The economy continued to sputter along, growing at about 2%, unemployment remained high and corporate profits were mediocre. Yet the S&P 500 index rose a staggering 29.6%, its best performance since the go-go-days of 1997.
So what sort of bull drove this bull market? The Federal Reserve Board’s quantitative easing (QE) program, high-frequency trading and exuberant investors who shifted into stocks with renewed confidence.
When Fed Chair Ben Bernanke hinted in May and June that The Fed might start pulling back on its bond buying soon, the market initially fell and interest rates rose. But ironically, rising rates drove investors out of bonds and many invested further in stocks, pushing the market even higher.
More Bull in 2014?
As 2014 begins, the bullish sentiment continues. More than 60% of those surveyed by Investors Intelligence are now bullish and the bull-bear ratio is at a record level of more than four.
Bullish sentiment at this level is typically a good thing, though, as high investor enthusiasm typically leads to a drop in the market. When investors are at their most bullish, that’s when the stock market usually drops.
Breaking a Trend
The stock market party may have, in fact, ended with 2013, as U.S. equity indices suffered their biggest loss on the first day of trading since 2008. The Dow Jones Industrial Average, the S&P 500 and the Nasdaq were each down nearly 1% for the day.
For each of the past five years – since the start of QE – the market rose by an average of more than 2%. This year’s start, then, is down 3% from the recent average.
To Fight or Not Fight the Fed
Zerohedge calls the current economy the Fed’s Frankenstein Economy, as the Fed breathes life into it by boosting the stock and bond markets.
“In other words, having created a Frankenstein economy that depends on unlimited credit pumping, (some believe) the Fed can control its monster with uncanny finesse,” according to Zerohedge.
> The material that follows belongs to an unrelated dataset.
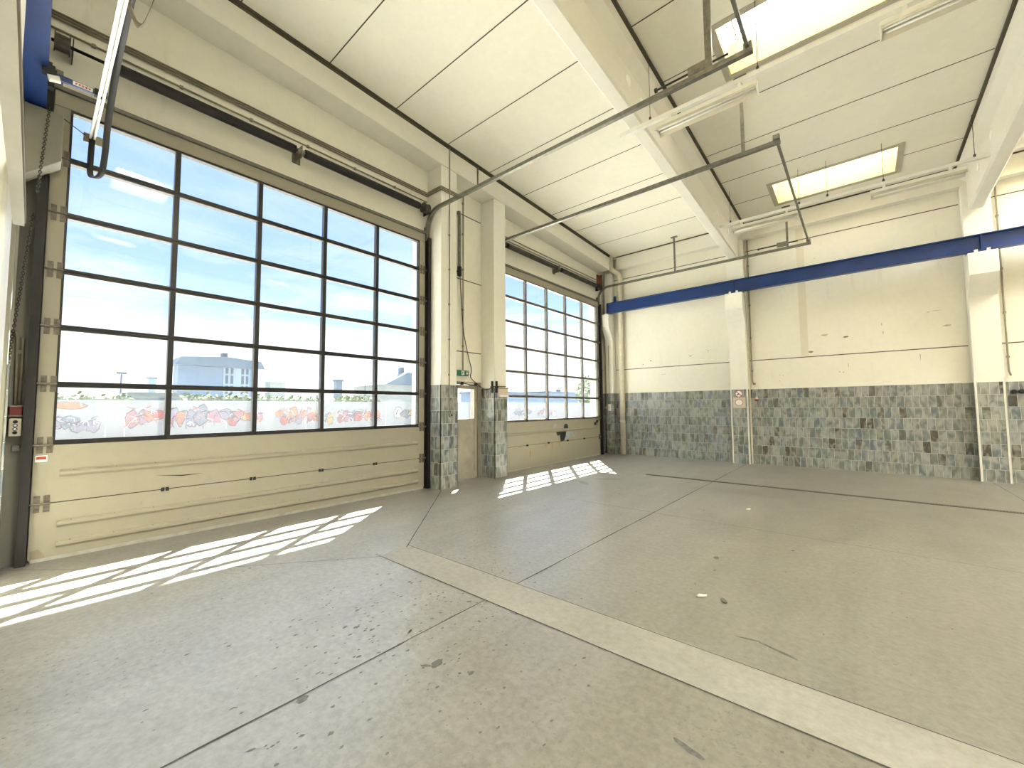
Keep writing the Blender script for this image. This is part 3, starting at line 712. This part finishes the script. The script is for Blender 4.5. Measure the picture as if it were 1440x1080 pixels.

While Dr. Frankenstein has jolted the markets higher for five years, that doesn’t mean the Fed can continue to do so for the next five years. One reason could be “tail risk,” the unintended consequences of central planning.
It was tail risk that caused the financial crisis in 2008, as former Federal Reserve Chairman Alan Greenspan recently suggested in Foreign Affairs.
So, Zerohedge asks, “are there no ‘tail risks’ or unintended consequences to leaving the money spigot fully open for five years running?”